What makes this movie work more than anything else is the screenplay that didn't start in the studios of Disney, allowing for a more accurate portrayal of the true story behind the making of the masterpiece Mary Poppins----even if the entire world knows that with the backing of Disney some details will be left out. Kelly Marcel and Sue Smith weaved out an engaging story full of crisp dialogue and skillfully avoids becoming too overblown or too overdramatic. And whenever the movie gets close to being all-out depressing, we get treated to humorous moments here and there to keep the audience in check.

In a movie about artists that are addicted to their craft, you need actors that work with the same type of fervor. Emma Thompson despite not getting top billing gets the most screen time, gets the toughest job, and delivers the ultimate performance. She becomes very dislikable and yet sympathetic at the same time, and it is impossible to see anyone other than Thompson deliver this type of impact. Tom Hanks in an Oscar-baiting year does a superb job portraying the icon planet Earth knows and loves as he gives Walt Disney a humanized performance that separates the flawed man from the myth the Disney Company has feverishly worked to this day to protect. The rest of the cast does not disappoint, and we even see Colin Farrell potentially impress some Academy voters as the loving yet extremely defective father figure.
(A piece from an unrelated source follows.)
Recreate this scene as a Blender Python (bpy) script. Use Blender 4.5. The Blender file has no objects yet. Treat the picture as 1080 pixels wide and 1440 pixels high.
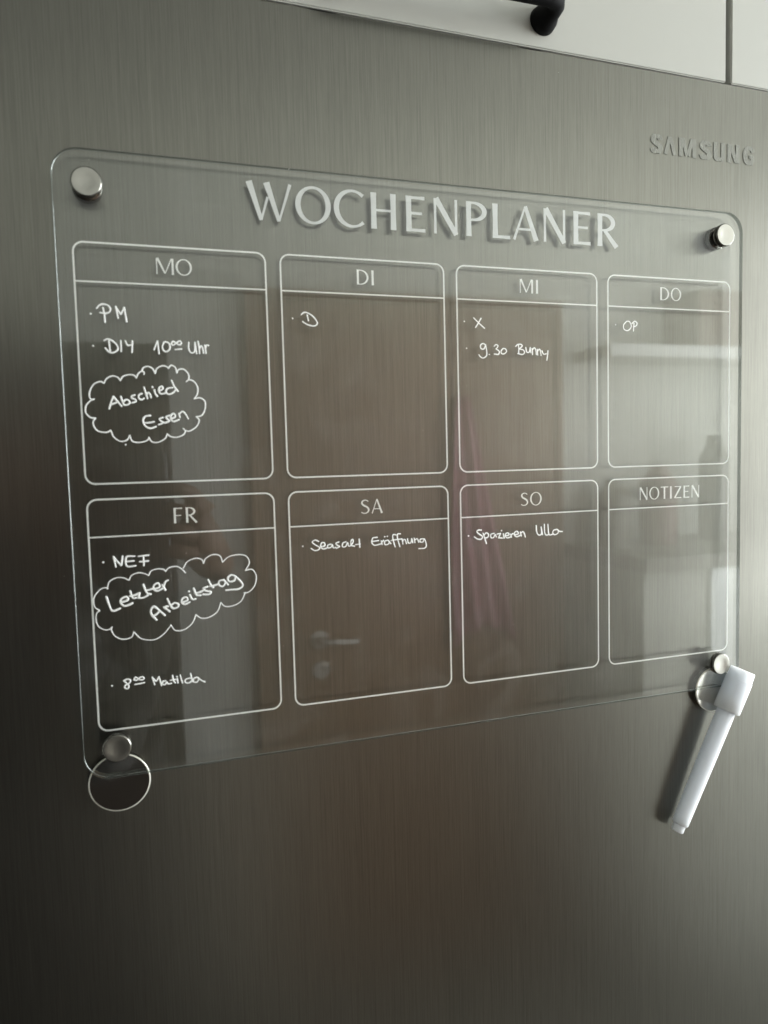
import bpy, bmesh, math, random
from mathutils import Vector, Matrix
random.seed(7)
R = math.radians
sc = bpy.context.scene
C = sc.collection

# ---------------------------------------------------------------- camera
cam_d = bpy.data.cameras.new('camera')
cam = bpy.data.objects.new('camera', cam_d)
C.objects.link(cam)
sc.camera = cam
cam_d.sensor_fit = 'VERTICAL'
cam_d.sensor_height = 36.0
cam_d.lens = 36.0 * 1033.7 / 1440.0
cam_d.clip_start = 0.01
cam_d.clip_end = 50
cam_d.dof.use_dof = True
cam_d.dof.focus_distance = 0.455
cam_d.dof.aperture_fstop = 7.5
# rows of the world-to-camera rotation measured from the planner board's own rectangle
Rm = [[0.9488418, 0.0258022, -0.31469587], [-0.04705733, 0.99708065, -0.06013132], [0.31222565, 0.07186386, 0.94728598]]
def w(v):                                    # board axes (right, down, into the fridge) -> world
    return Vector((v[0], v[2], -v[1]))
cx, cy, cz = w(Rm[0]), w(Rm[1]), w(Rm[2])
M = Matrix.Identity(4)
for i, a in enumerate((cx, -cy, -cz)):
    for j in range(3):
        M[j][i] = a[j]
M.translation = Vector((0.0255784, -0.3877057, -0.1077867))
cam.matrix_world = M

# ---------------------------------------------------------------- world, lamps, exposure
world = bpy.data.worlds.new('World')
sc.world = world
world.use_nodes = True
world.node_tree.nodes['Background'].inputs[0].default_value = (0.75, 0.8, 0.85, 1)
world.node_tree.nodes['Background'].inputs[1].default_value = 0.25
sc.view_settings.view_transform = 'Standard'
sc.view_settings.look = 'None'
sc.view_settings.gamma = 1
sc.view_settings.exposure = 0.0

def area_light(name, loc, target, sx, sy, watts, col):
    d = bpy.data.lights.new(name, 'AREA')
    d.shape = 'RECTANGLE'; d.size = sx; d.size_y = sy
    d.energy = watts; d.color = col
    o = bpy.data.objects.new(name, d)
    C.objects.link(o)
    o.location = loc
    o.rotation_euler = (Vector(target) - Vector(loc)).to_track_quat('-Z', 'Y').to_euler()
    return o
WIN_X = 2.30; YF0 = 0.0043
area_light('window_daylight', (WIN_X + 0.02, -0.63, 0.02), (0, -0.63, 0.02), 1.02, 1.3, 108, (0.93, 0.98, 1.0))
area_light('back_wall_fill', (1.64, YF0 + 0.62, -0.1), (1.64, -1, -0.1), 1.1, 1.5, 84, (0.93, 0.98, 1.0))  # added fill lamp, out of view, brightens the mirrored back wall evenly

# ---------------------------------------------------------------- helpers
def link(name, bm, mat, parent=None, smooth=False, loc=None):
    me = bpy.data.meshes.new(name)
    bmesh.ops.recalc_face_normals(bm, faces=bm.faces[:])
    bm.to_mesh(me); bm.free()
    if smooth:
        for p in me.polygons: p.use_smooth = True
    o = bpy.data.objects.new(name, me)
    C.objects.link(o)
    for m in (mat if isinstance(mat, (list, tuple)) else [mat]):
        me.materials.append(m)
    if parent: o.parent = parent
    if loc: o.location = loc
    return o
def thing(name, label, cat, loc=(0, 0, 0), group=None):
    o = bpy.data.objects.new(name, None); C.objects.link(o)
    o.location = loc
    return tag(o, label, cat, group)
def tag(o, label, cat, group=None):
    o['label'] = label; o['category'] = cat
    if group: o['group'] = group
    return o
def struct(o):
    o['kind'] = 'structure'; return o
def box(bm, x0, x1, y0, y1, z0, z1, bevel=0, seg=2):
    b = bmesh.new()
    bmesh.ops.create_cube(b, size=1, matrix=Matrix.Translation(((x0+x1)/2, (y0+y1)/2, (z0+z1)/2)) @ Matrix.Diagonal((x1-x0, y1-y0, z1-z0, 1)))
    if bevel: bmesh.ops.bevel(b, geom=b.edges[:], offset=bevel, segments=seg, profile=0.6, affect='EDGES')
    t = bpy.data.meshes.new('t'); b.to_mesh(t); b.free(); bm.from_mesh(t); bpy.data.meshes.remove(t)
    return bm
def lathe(bm, prof, center, axis=(0, 1, 0), n=64):
    """prof: (distance along axis, radius)"""
    ax = Vector(axis).normalized()
    u = ax.orthogonal().normalized(); v = ax.cross(u)
    c = Vector(center); rings = []
    for d, r in prof:
        if r < 1e-7: rings.append([bm.verts.new(c + ax*d)])
        else: rings.append([bm.verts.new(c + ax*d + (u*math.cos(2*math.pi*k/n) + v*math.sin(2*math.pi*k/n))*r) for k in range(n)])
    for a, b in zip(rings, rings[1:]):
        for k in range(n):
            q = [a[k % len(a)], a[(k+1) % len(a)], b[(k+1) % len(b)], b[k % len(b)]]
            q = list(dict.fromkeys(q))
            if len(q) > 2: bm.faces.new(q)
    return bm
def smooth_path(P, closed=False, sub=6):
    if len(P) < 3: return P
    out = []
    n = len(P)
    for i in range(n if closed else n-1):
        p0 = P[(i-1) % n] if (closed or i > 0) else P[0]*2 - P[1]
        p1, p2 = P[i], P[(i+1) % n]
        p3 = P[(i+2) % n] if (closed or i+2 < n) else P[-1]*2 - P[-2]
        for k in range(sub):
            t = k/sub
            out.append(0.5*((2*p1) + (p2-p0)*t + (2*p0-5*p1+4*p2-p3)*t*t + (3*p1-p0-3*p2+p3)*t**3))
    if not closed: out.append(P[-1])
    return out
def tube(bm, P, radii, n=8, flat=None, cap=True):
    """a tube along P; flat = (direction, factor) squashes the section along a direction"""
    if not isinstance(radii, (list, tuple)): radii = [radii]*len(P)
    if len(P) == 1: P = [P[0] - Vector((1e-5, 0, 0)), P[0] + Vector((1e-5, 0, 0))]; radii = radii*2
    pts, rr = list(P), list(radii)
    if cap:                                   # rounded ends
        d0 = (P[0]-P[1]).normalized(); d1 = (P[-1]-P[-2]).normalized()
        pts = [P[0]+d0*radii[0]*.95, P[0]+d0*radii[0]*.7] + pts + [P[-1]+d1*radii[-1]*.7, P[-1]+d1*radii[-1]*.95]
        rr = [radii[0]*.25, radii[0]*.7] + rr + [radii[-1]*.7, radii[-1]*.25]
    rings = []
    for i, p in enumerate(pts):
        t = (pts[min(i+1, len(pts)-1)] - pts[max(i-1, 0)]).normalized()
        if flat: v = flat[0]; u = t.cross(v).normalized()
        else:
            v = Vector((0.03, 0.05, 1)).normalized() if abs(t.z) < .9 else Vector((1, 0.03, 0.05)).normalized()
            u = t.cross(v).normalized(); v = u.cross(t)
        k = flat[1] if flat else 1
        rings.append([bm.verts.new(p + (u*math.cos(2*math.pi*j/n) + v*math.sin(2*math.pi*j/n)*k)*rr[i]) for j in range(n)])
    for a, b in zip(rings, rings[1:]):
        for j in range(n): bm.faces.new((a[j], a[(j+1) % n], b[(j+1) % n], b[j]))
    bm.faces.new(rings[0][::-1]); bm.faces.new(rings[-1])
def rounded(x0, x1, z0, z1, r, n=8):
    P = []
    for cxx, czz, a in ((x1-r, z1-r, 0), (x0+r, z1-r, 90), (x0+r, z0+r, 180), (x1-r, z0+r, 270)):
        for k in range(n+1):
            t = R(a + 90*k/n); P.append((cxx + r*math.cos(t), czz + r*math.sin(t)))
    return P
def extrude_poly(bm, P, y0, y1):
    """P in (x, z), solid between y0 (front) and y1"""
    a = [bm.verts.new((x, y0, z)) for x, z in P]; b = [bm.verts.new((x, y1, z)) for x, z in P]
    bm.faces.new(a); bm.faces.new(b[::-1])
    for i in range(len(P)):
        j = (i+1) % len(P); bm.faces.new((a[i], b[i], b[j], a[j]))
def ring_poly(bm, Pa, Pb, y0, y1):
    n = len(Pa)
    V = [[bm.verts.new((x, y, z)) for x, z in P] for P in (Pa, Pb) for y in (y0, y1)]
    for i in range(n):
        j = (i+1) % n
        bm.faces.new((V[0][i], V[0][j], V[2][j], V[2][i])); bm.faces.new((V[1][i], V[1][j], V[3][j], V[3][i]))
        bm.faces.new((V[0][i], V[0][j], V[1][j], V[1][i])); bm.faces.new((V[2][i], V[2][j], V[3][j], V[3][i]))

# ---------------------------------------------------------------- materials
def mat(name):
    m = bpy.data.materials.new(name); m.use_nodes = True
    return m, m.node_tree.nodes, m.node_tree.links, m.node_tree.nodes['Principled BSDF']
def simple(name, col, rough=0.5, metal=0, var=0.06, scale=30, bump=0.0, spec=0.5):
    m, N, L, B = mat(name)
    tc = N.new('ShaderNodeTexCoord')
    no = N.new('ShaderNodeTexNoise'); no.inputs['Scale'].default_value = scale; no.inputs['Detail'].default_value = 5
    L.new(tc.outputs['Object'], no.inputs['Vector'])
    mr = N.new('ShaderNodeMapRange'); mr.inputs[3].default_value = 1-var; mr.inputs[4].default_value = 1+var
    L.new(no.outputs[0], mr.inputs[0])
    mx = N.new('ShaderNodeVectorMath'); mx.operation = 'SCALE'; mx.inputs[0].default_value = col
    L.new(mr.outputs[0], mx.inputs['Scale']); L.new(mx.outputs[0], B.inputs['Base Color'])
    B.inputs['Roughness'].default_value = rough; B.inputs['Metallic'].default_value = metal
    B.inputs['Specular IOR Level'].default_value = spec
    if bump:
        b = N.new('ShaderNodeBump'); b.inputs['Strength'].default_value = bump; b.inputs['Distance'].default_value = 0.0005
        L.new(no.outputs[0], b.inputs['Height']); L.new(b.outputs[0], B.inputs['Normal'])
    return m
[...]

Disney's protection of its brand is the sole reason why Saving Mr. Banks could never ever ever ever ever ever be produced or made by anybody else. But luckily for all viewers, Disney doesn't pull back many punches in delivering the story behind the complex and conflicted making of Mary Poppins. It will be deep in the Golden Globes and the Academy Awards but ultimately indeed deserves the praise—even if you won't see all the details behind the true story on screen.